Care and Scarcity

The coleus plants have successfully sprouted despite a variance of 30 degrees Fahrenheit: 60F at night, up to 90F (15.5C to 32C) on the rare sunny day.

The rare anthurium seeds are likely dead. But the dream is not. If these don’t sprout, I’ll regroup and take it up as a more serious project.

The poppies are a little thin and leggy, but they’re steadily growing.


If you look at the picture, you’ll see that there are eight seedlings, each in its own starter. It looks like my plan(t)s and intentions are eagerly coming along, and my results look flawless: eight starters with one green plant each. But you should know that my process was not flawless. Redundancy was necessary.
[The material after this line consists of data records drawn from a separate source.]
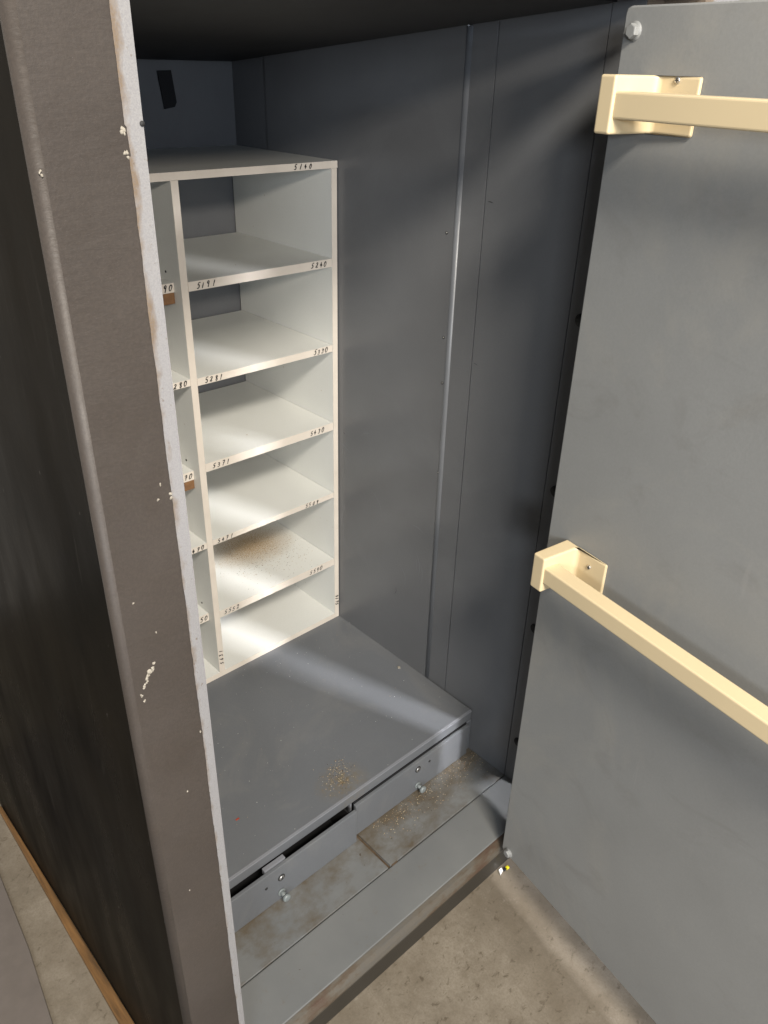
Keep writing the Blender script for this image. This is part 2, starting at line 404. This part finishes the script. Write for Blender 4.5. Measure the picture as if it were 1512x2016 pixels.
for a_ in ((.800, -.79, .05, 78, .006, .0006, 4), (.793, -.80, .04, 84, .004, .0005, 4), (.806, -.78, .03, 80, .003, .0004, 4), (.79, -.70, .035, 10, .004, .0005, 4), (.835, -.83, .045, 70, .01, .0004, 4),
           (.98, -.62, .05, 20, .003, .0003, 4), (.93, -.56, .03, -25, .003, .0003, 4), (.90, -.72, .06, 60, .012, .0003, 4), (.715, -.156, -.010, 5, .0005, .0006, 1), (.716, -.376, -.008, 8, .0004, .0004, 1), (1.0, -.585, .006, 20, .0005, .0004, 1), (.86, -.86, .02, 100, .004, .0004, 1)):
    scuff(*a_)
wr = wl.build('right_inner_wall', [STEEL_WALL, GROUT, EDGE, CHROME, LIP], safe)
MB().prism([(IR + .0030 - .0062 * math.cos(math.radians(a_)), .7662 + .0062 * math.sin(math.radians(a_))) for a_ in range(-60, 61, 10)] + [(IR + .004, .7716), (IR + .004, .7608)], -.998, .0400, smooth=True).build('wall_bend', EDGE, wr)
for z in (-.275, -.517, -.758, -1.0):
    MB().cyl((IR - .0006, .5475, z), (1, 0, 0), .0085, .0014, 24).build('bolt_hole', BLACK, wr)
lw = MB(); lw.box(IL - .02, IL - .0001, .5625, 1.2965, -1.0945, .06); lw.build('left_inner_wall', STEEL_WALL, safe)
bw = MB(); bw.box(IL - .02, IR + .02, YB, YB + .02, -1.0945, .06)
bwo = bw.build('back_inner_wall', STEEL_WALL, safe)
sl = MB(); sl.prism([(.7085, -.0215), (.7335, -.0205), (.7385, -.066), (.7345, -.073), (.7155, -.076)], YB - .003, YB - .0002, axis='y', bev=.0006)
sl.build('hanging_tab', BLACK, bwo)
# roof: sheet that slopes down to the back
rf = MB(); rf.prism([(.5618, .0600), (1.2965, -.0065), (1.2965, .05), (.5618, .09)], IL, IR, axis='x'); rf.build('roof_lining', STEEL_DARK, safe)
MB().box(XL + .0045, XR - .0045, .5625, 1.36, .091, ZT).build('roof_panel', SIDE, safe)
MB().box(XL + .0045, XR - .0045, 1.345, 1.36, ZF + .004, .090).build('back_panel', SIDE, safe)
# sill plates
sp = MB(); sp.box(IL, .5700, .5675, .80, -1.106, -1.0952, .0008)
sp.box(.5745, IR - .0003, .5675, .80, -1.106, -1.0938, .0006)
sp.box(.5600, .5760, .5675, .70, -1.1060, -1.0985, mi=1)
sp.box(.5760, .5880, .5655, .5672, -1.1060, -1.0936, mi=1)
sill = sp.build('sill', [SILL, GROOVE], safe)
fs = MB(); fs.box(.2503, .8827, .4895, .5660, -1.110, -1.0950, .0016); fs.build('front_sill_plate', SILL2, sill)
ns = MB()
ns.prism([(.4892, -1.0962), (.4830, -1.0985), (.4775, -1.1030), (.4745, -1.1075), (.4750, -1.1120), (.4892, -1.1120)], .2503, .8827, axis='x'); nso = ns.build('rusty_nosing', RUST, sill)
sf = MB(); sf.box(.2503, .8827, .4880, .52, ZF + .0005, -1.1122, .0006); sf.box(.2503, .8827, .4790, .4878, -1.1185, -1.1122, .0008, mi=1)
sf.build('plinth_face', [STEP, GROUT], safe)
# locker box under the shelf unit: top plate with folded lip
bx = MB(); bx.box(IL + .0005, IR - .0025, .6525, YB - .0005, -1.0035, -1.0000, 0)
bx.box(IL + .0005, IR - .0025, .6515, .6560, -1.0205, -1.0002, .0010)
base = bx.build('base_shelf', STEEL_BOX, safe)
ed = MB(); ed.prism([(.6512, -1.0015), (.6522, -1.0002), (.6545, -.9996), (.6545, -1.0030), (.6512, -1.0030)], IL + .0007, IR - .0028, axis='x'); ed.build('folded_edge', LIP, base)
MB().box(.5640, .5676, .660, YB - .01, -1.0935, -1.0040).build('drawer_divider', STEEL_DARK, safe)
MB().box(.8360, .8478, .6500, .80, -1.0922, -1.0210, .0012).build('box_stile', STEEL, safe)
def drawer(x0, x1, y, ztop, zbot, knob, lock, hole, label):
    d = MB(); d.box(x0, x1, y, y + .006, zbot, ztop, .0010)
    d.box(x0 + .004, x0 + .007, y + .0062, 1.1, zbot, ztop - .012, mi=1); d.box(x1 - .007, x1 - .004, y + .0062, 1.1, zbot, ztop - .012, mi=1)
    d.box(x0 + .0071, x1 - .0071, y + .0062, 1.1, zbot, zbot + .004, mi=1)  # tray in black: the dark inside the drawer is painted in
    o = d.build('drawer', [STEEL, BLACK], safe); o['label'] = label
    k = MB(); k.cyl((knob[0], y - .005, knob[1]), (0, 1, 0), .0036, .0105, 16); k.cyl((knob[0], y - .0135, knob[1]), (0, 1, 0), 0.0064, .0060, 24, bev=.0022)
    k.cyl((knob[0], y - .0012, knob[1]), (0, 1, 0), .0064, .0022, 24, bev=.0008)
    k.build('knob', KNOB, o)
    k = MB(); k.cyl((lock[0], y - .0004, lock[1]), (0, 1, 0), .0062, .0014, 20, mi=0, bev=.0004); k.cyl((lock[0], y - .0013, lock[1]), (0, 1, 0), .0044, .0008, 16, mi=1); k.box(lock[0] - .0008, lock[0] + .0008, y - .0020, y - .0012, lock[1] - .003, lock[1] + .003, mi=2)
    k.build('lock', [GROUT, CHROME, BLACK], o)
    k = MB(); k.cyl((hole[0], y - .0002, hole[1]), (0, 1, 0), .0024, .0010, 12); k.build('screw_hole', GROUT, o)
    return o
drawer(.5685, .8350, .6440, -1.0232, -1.0920, (.7085, -1.079), (.7075, -1.0405), (.7355, -1.0410), 'right-hand drawer pushed nearly shut')
dl = drawer(IL + .003, .5640, .6360, -1.0232, -1.0945, (.4150, -1.079), (.4165, -1.0475), (.3895, -1.0485), 'left-hand drawer pulled slightly open')
tb = MB(); tb.box(.393, .430, .6425, .6500, -1.0320, -1.0205, .0008); tb.build('latch_plate', LIP, safe)
dg = MB(); dg.box(.5690, .8350, .6506, .6512, -1.0260, -1.0208); dg.build('gap_shade_strip', BLACK, safe)  # solid black strip painting the shade between lip and right drawer
fr = MB(); fr.box(.5645, .5680, .6535, .6580, -1.0920, -1.0207, .0006); fr.build('center_stile', LIP, safe)

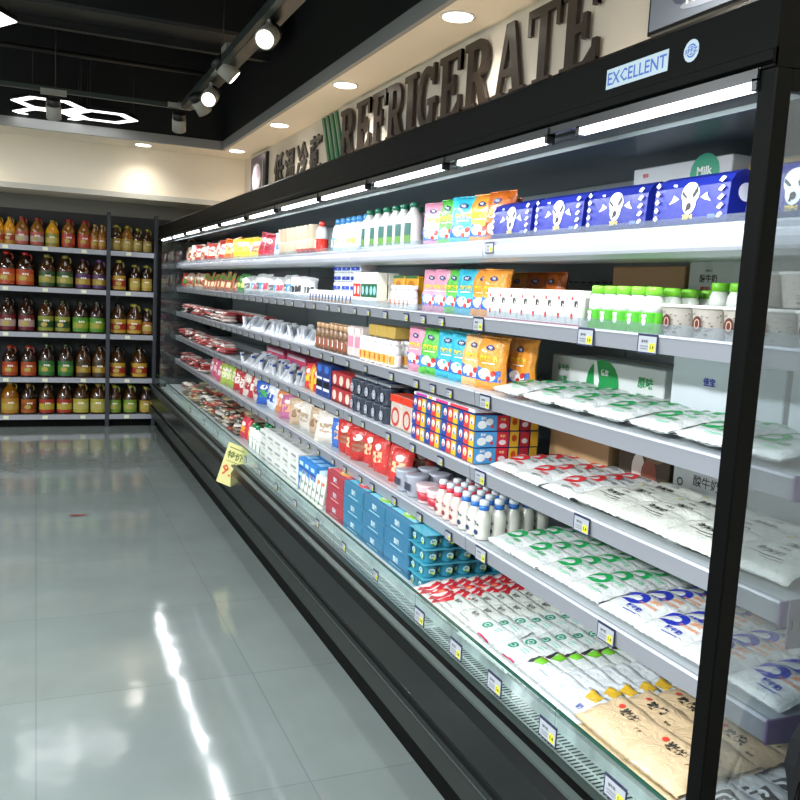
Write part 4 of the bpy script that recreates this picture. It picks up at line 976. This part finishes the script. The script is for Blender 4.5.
# --- second shelf, left part
row([bagp('#a83428', '#3c8c3c', 61, h=.15), bagp('#c8b49a', '#8c3028', 62, h=.15)], 'red and green snack bag', 2, 8.95, 7.95, .13, x0=1.42, rz=.4)
g = pillow(.05, .17, .02, film('#b8794a'), [('rect', I('#8a3a28'), 0, -.02, .03, .06), ('rect', I('#5ca83c'), 0, .06, .04, .025)], 63, nx=5, ny=8)
SPK = Proto('sausage_pack', g.mesh('sausage_pack'), 'sausage pack'); SPK.loose = True
g = pillow(.05, .15, .022, film('#a8583c'), [('rect', I('#d8c09a'), 0, -.01, .03, .05), ('rect', I('#4c8c34'), 0, .05, .04, .03)], 64, nx=5, ny=8); SP2 = Proto('sausage_pack', g.mesh('sausage_pack'), 'sausage pack'); SP2.loose = True
row([SPK, SP2, SP2], 'tan sausage pack with green top, leaning', 2, 7.9, 6.6, .075, x0=1.40, rz=.4, sc=.95, ry=.12)
row(bagp('#3c8c40', '#c8d070', 64, h=.15, w=.13), 'dark green snack bag', 2, 6.55, 6.2, .13, x0=1.42, rz=.3)
row([bagp('#c4c8c8', '#6a6a6c', 65, h=.14, w=.11), bagp('#c6c9cb', '#4a90c0', 66, h=.14, w=.11), bagp('#cac8c8', '#c84860', 67, h=.14, w=.11)], 'white sachet pack with small print', 2, 6.15, 4.95, .105, x0=1.41, rz=.35, group='white printed sachet packs, second shelf')
row(bagp('#d8d8da', '#2c2c30', 68, h=.13, w=.08, t=.03), 'silver white sachet standing on edge', 2, 4.93, 4.55, .06, x0=1.40, rz=.6)

# --- vacuum packed meats in piles
def meat(c, c2, seed): return Proto('meat_pack', pillow(.15, .12, .032, film(c), [('rect', I(c2), 0, 0, .07, .1), ('rect', I('#e8dcd4'), .05, 0, .02, .1)], seed, F=FFL, nx=6, ny=6, wr=.3).mesh('meat_pack'), 'meat pack')
MT = [meat('#a83a3c', '#d8b8b0', 71), meat('#d8c8c0', '#9a2c30', 72), meat('#3c2420', '#c8402c', 73), meat('#c85a58', '#f0e4e0', 74)]
def pile(protos, desc, sh, ya, yb, py, nl, x0=1.42, nd=2, dx=.13, dz=.026, tilt=.0, grp=None, sc=1):
    zb, sn = SH[sh]; n = max(1, int(round((ya-yb)/py)))
    for i in range(n):
        for d in range(nd):
            for l in range(nl):
                lab = '%s, stack %d from left, %s, %s, %s' % (desc, i+1, 'front' if d == 0 else 'back', ('bottom' if l == 0 else 'top' if l == nl-1 else ordn(l)+' layer'), sn)
                protos[R.randrange(len(protos))].put((x0+d*dx+R.uniform(-.01,.01), ya-(i+.5)*(ya-yb)/n+R.uniform(-.02,.02), zb+.003+l*dz), R.uniform(-.35,.35), lab, grp or desc+' on the '+sn, ry=tilt, sc=sc)
pile(MT, 'red vacuum packed meat', 3, 8.9, 6.7, .17, 3, nd=1)
pile(MT, 'red vacuum packed meat', 4, 8.9, 6.7, .17, 3, nd=1)
pile(MT, 'red vacuum packed meat', 5, 8.9, 7.6, .17, 3, nd=1)
pile(MT[:1]+MT[3:], 'rosy vacuum packed meat', 3, 7.4, 6.1, .17, 3, nd=1, x0=1.56)
g = pillow(.04, .15, .018, film('#c8cace'), [('rect', I('#9aa4b4'), 0, .0, .014, .08)], 75, nx=5, ny=7)
g2 = pillow(.04, .15, .018, film('#c2c6cc'), [('rect', I('#2c4890'), 0, .03, .03, .03)], 76, nx=5, ny=7)
ST = [Proto('milk_stick', g.mesh('milk_stick'), 'sachet')]; ST2 = [Proto('milk_stick', g2.mesh('milk_stick'), 'sachet'), ST[0]]
for q in ST2: q.loose = True
row(ST, 'slim silver white milk sachet leaning', 3, 6.2, 4.45, .05, x0=1.385, depth=2, dx=.08, rz=.9, ry=.75, jr=.25, sc=.85, group='slim white milk sachets')
row(ST2, 'slim white sachet with blue print leaning', 4, 6.1, 4.65, .052, x0=1.385, depth=2, dx=.08, rz=.9, ry=.75, jr=.25, sc=.85, group='slim blue printed sachets')
g = boxprod(.5, .11, .1, card('#c8486c'), front=[('rect', I('#e8d4dc'), 0, .035, .46, .02), ('disc', I('#2c50a8'), -.1, -.01, .03, .02)], bev=.003)
row(Proto('gift_box', g.mesh('gift_box'), 'box'), 'long pink box behind the sachets', 4, 6.35, 5.25, .52, x0=1.66, z=.0)
row([bagp('#d8382c', '#f0c040', 77, w=.1, h=.15), bagp('#e8b030', '#c03020', 78, w=.1, h=.15)], 'red and yellow snack bag', 4, 4.62, 4.36, .1, x0=1.41)
g = boxprod(.11, .17, .08, card('#233a78'), front=[('rect', I('#0f1120'), 0, -.02, .1, .03), ('rect', I('#dfe4ee'), 0, -.045, .09, .014), ('rect', I('#dfe4ee'), 0, .01, .09, .012), ('disc', I('#3d70c8'), 0, .06, .035, .02)], bev=.003)
row(Proto('milk_box', g.mesh('milk_box'), 'box'), 'tall dark blue box with white stripes', 4, 4.34, 4.1, .115, x0=1.42)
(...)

Each starter began with three seeds. Two or three sprouted in each. Only one seedling could stay.

I could have used more peat starter disks with one seed each and tossed out the ones that never grew. But I have limited space and starters. So, I chose to cull.

Culling might sound like an overdramatic way of describing the choice to pluck a few green sprouts. But here in this garden of metaphors, nothing is trivial. Everything is of consequence regardless of relative proportion or absolute size.

With that in mind, consider this: Time, energy, and attention are scarce and limited. Even under perfect conditions, nature requires an element of redundancy, because not everything works. And when the time comes, be sure you’re ready to separate what ought to stay from what ought not.

A sign of wisdom: knowing when to cull something good, before it becomes something harmful.